Stated task:
Transcribe everything in the data word for word. Pictures are left out.

Dataset content:
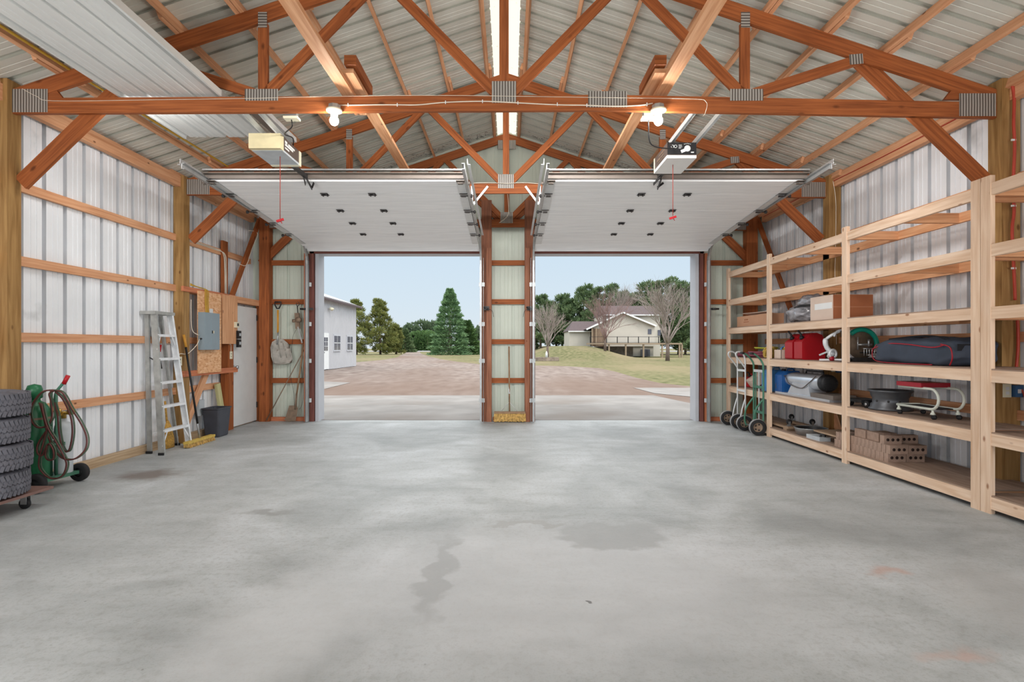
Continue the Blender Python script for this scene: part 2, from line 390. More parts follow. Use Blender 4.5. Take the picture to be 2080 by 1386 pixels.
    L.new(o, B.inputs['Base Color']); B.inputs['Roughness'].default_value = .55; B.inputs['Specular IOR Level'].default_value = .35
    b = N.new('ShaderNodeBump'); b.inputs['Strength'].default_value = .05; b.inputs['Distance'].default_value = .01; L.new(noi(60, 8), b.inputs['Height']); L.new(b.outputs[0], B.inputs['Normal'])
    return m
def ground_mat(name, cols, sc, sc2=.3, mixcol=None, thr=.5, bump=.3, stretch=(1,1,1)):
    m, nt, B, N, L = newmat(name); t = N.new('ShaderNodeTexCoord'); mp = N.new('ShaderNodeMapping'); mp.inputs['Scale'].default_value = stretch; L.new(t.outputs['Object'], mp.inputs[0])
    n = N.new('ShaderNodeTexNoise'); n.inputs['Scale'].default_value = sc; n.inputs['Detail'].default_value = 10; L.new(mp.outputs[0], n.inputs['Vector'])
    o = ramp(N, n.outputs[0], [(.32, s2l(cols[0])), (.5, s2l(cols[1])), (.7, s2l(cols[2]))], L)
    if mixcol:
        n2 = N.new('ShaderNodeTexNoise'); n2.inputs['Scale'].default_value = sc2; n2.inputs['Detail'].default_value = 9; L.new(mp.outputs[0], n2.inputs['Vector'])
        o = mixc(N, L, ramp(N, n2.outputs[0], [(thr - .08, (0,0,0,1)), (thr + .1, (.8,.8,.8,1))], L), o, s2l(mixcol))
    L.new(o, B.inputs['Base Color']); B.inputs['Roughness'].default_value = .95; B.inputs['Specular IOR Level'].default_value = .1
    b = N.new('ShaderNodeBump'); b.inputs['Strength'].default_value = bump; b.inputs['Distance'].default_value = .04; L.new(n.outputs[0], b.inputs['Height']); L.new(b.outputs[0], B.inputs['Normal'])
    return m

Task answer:
Continue the Blender Python script for this scene: part 2, from line 390. More parts follow. Use Blender 4.5. Take the picture to be 2080 by 1386 pixels.
    L.new(o, B.inputs['Base Color']); B.inputs['Roughness'].default_value = .55; B.inputs['Specular IOR Level'].default_value = .35
    b = N.new('ShaderNodeBump'); b.inputs['Strength'].default_value = .05; b.inputs['Distance'].default_value = .01; L.new(noi(60, 8), b.inputs['Height']); L.new(b.outputs[0], B.inputs['Normal'])
    return m
def ground_mat(name, cols, sc, sc2=.3, mixcol=None, thr=.5, bump=.3, stretch=(1,1,1)):
    m, nt, B, N, L = newmat(name); t = N.new('ShaderNodeTexCoord'); mp = N.new('ShaderNodeMapping'); mp.inputs['Scale'].default_value = stretch; L.new(t.outputs['Object'], mp.inputs[0])
    n = N.new('ShaderNodeTexNoise'); n.inputs['Scale'].default_value = sc; n.inputs['Detail'].default_value = 10; L.new(mp.outputs[0], n.inputs['Vector'])
    o = ramp(N, n.outputs[0], [(.32, s2l(cols[0])), (.5, s2l(cols[1])), (.7, s2l(cols[2]))], L)
    if mixcol:
        n2 = N.new('ShaderNodeTexNoise'); n2.inputs['Scale'].default_value = sc2; n2.inputs['Detail'].default_value = 9; L.new(mp.outputs[0], n2.inputs['Vector'])
        o = mixc(N, L, ramp(N, n2.outputs[0], [(thr - .08, (0,0,0,1)), (thr + .1, (.8,.8,.8,1))], L), o, s2l(mixcol))
    L.new(o, B.inputs['Base Color']); B.inputs['Roughness'].default_value = .95; B.inputs['Specular IOR Level'].default_value = .1
    b = N.new('ShaderNodeBump'); b.inputs['Strength'].default_value = bump; b.inputs['Distance'].default_value = .04; L.new(n.outputs[0], b.inputs['Height']); L.new(b.outputs[0], B.inputs['Normal'])
    return m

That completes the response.